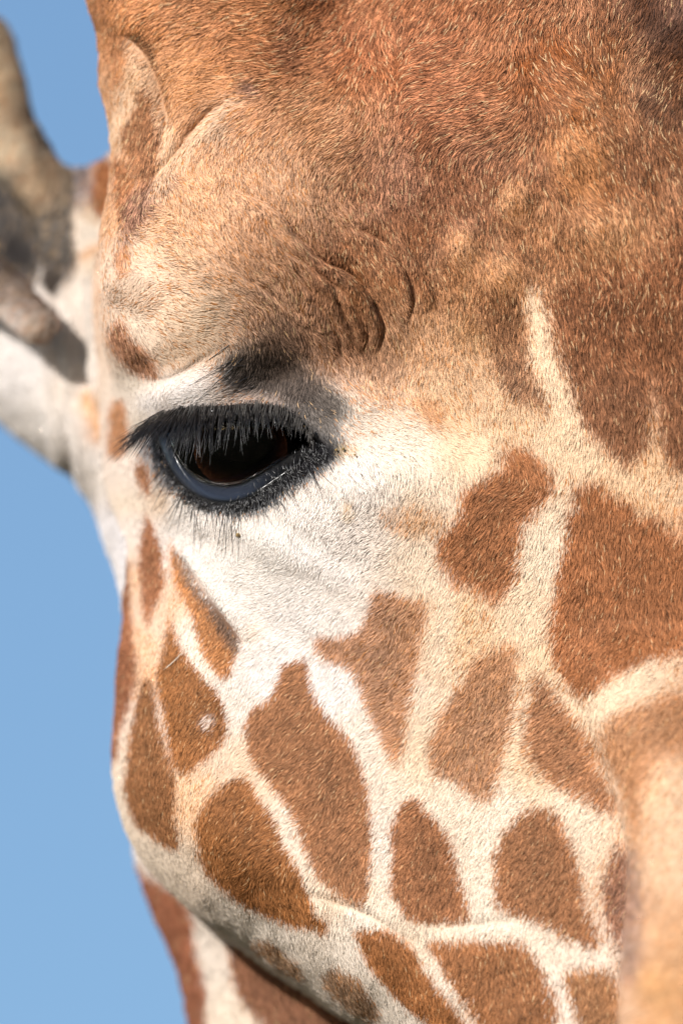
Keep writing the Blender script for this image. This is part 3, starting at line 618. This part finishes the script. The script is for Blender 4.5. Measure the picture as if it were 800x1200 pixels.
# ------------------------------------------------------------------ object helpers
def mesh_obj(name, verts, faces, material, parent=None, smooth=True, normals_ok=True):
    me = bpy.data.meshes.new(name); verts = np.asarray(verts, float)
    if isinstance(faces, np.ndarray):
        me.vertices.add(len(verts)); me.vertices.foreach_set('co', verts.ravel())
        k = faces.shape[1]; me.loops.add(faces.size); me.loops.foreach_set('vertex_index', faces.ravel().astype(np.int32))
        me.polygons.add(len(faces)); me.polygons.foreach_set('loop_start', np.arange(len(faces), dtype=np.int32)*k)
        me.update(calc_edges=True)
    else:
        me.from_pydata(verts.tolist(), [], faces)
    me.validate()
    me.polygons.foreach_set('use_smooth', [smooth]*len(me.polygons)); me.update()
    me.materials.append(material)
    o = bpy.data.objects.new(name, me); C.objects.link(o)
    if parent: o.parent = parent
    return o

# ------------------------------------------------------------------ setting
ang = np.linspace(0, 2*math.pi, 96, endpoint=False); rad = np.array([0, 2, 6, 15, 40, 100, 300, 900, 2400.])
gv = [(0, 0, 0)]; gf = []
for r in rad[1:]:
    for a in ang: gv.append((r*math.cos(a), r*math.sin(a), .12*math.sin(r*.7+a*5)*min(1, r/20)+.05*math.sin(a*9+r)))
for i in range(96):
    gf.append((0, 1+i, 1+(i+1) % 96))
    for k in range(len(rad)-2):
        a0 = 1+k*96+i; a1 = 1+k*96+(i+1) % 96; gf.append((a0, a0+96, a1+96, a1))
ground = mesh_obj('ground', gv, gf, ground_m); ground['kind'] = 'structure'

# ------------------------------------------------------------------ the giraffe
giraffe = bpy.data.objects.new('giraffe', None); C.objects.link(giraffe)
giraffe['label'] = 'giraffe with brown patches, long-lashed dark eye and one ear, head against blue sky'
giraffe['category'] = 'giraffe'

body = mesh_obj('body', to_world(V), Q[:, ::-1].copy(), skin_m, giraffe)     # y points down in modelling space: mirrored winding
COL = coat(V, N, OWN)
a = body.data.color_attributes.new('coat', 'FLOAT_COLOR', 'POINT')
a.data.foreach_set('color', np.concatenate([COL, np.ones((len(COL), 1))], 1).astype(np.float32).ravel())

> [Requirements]
Starting at the first line of the material, output exactly the lines up to and including the one with "ground = mesh_obj('ground', gv, gf, ground_m);". Do not include the pictures.

> [Answer below]
Keep writing the Blender script for this image. This is part 3, starting at line 618. This part finishes the script. The script is for Blender 4.5. Measure the picture as if it were 800x1200 pixels.
# ------------------------------------------------------------------ object helpers
def mesh_obj(name, verts, faces, material, parent=None, smooth=True, normals_ok=True):
    me = bpy.data.meshes.new(name); verts = np.asarray(verts, float)
    if isinstance(faces, np.ndarray):
        me.vertices.add(len(verts)); me.vertices.foreach_set('co', verts.ravel())
        k = faces.shape[1]; me.loops.add(faces.size); me.loops.foreach_set('vertex_index', faces.ravel().astype(np.int32))
        me.polygons.add(len(faces)); me.polygons.foreach_set('loop_start', np.arange(len(faces), dtype=np.int32)*k)
        me.update(calc_edges=True)
    else:
        me.from_pydata(verts.tolist(), [], faces)
    me.validate()
    me.polygons.foreach_set('use_smooth', [smooth]*len(me.polygons)); me.update()
    me.materials.append(material)
    o = bpy.data.objects.new(name, me); C.objects.link(o)
    if parent: o.parent = parent
    return o

# ------------------------------------------------------------------ setting
ang = np.linspace(0, 2*math.pi, 96, endpoint=False); rad = np.array([0, 2, 6, 15, 40, 100, 300, 900, 2400.])
gv = [(0, 0, 0)]; gf = []
for r in rad[1:]:
    for a in ang: gv.append((r*math.cos(a), r*math.sin(a), .12*math.sin(r*.7+a*5)*min(1, r/20)+.05*math.sin(a*9+r)))
for i in range(96):
    gf.append((0, 1+i, 1+(i+1) % 96))
    for k in range(len(rad)-2):
        a0 = 1+k*96+i; a1 = 1+k*96+(i+1) % 96; gf.append((a0, a0+96, a1+96, a1))
ground = mesh_obj('ground', gv, gf, ground_m); ground['kind'] = 'structure'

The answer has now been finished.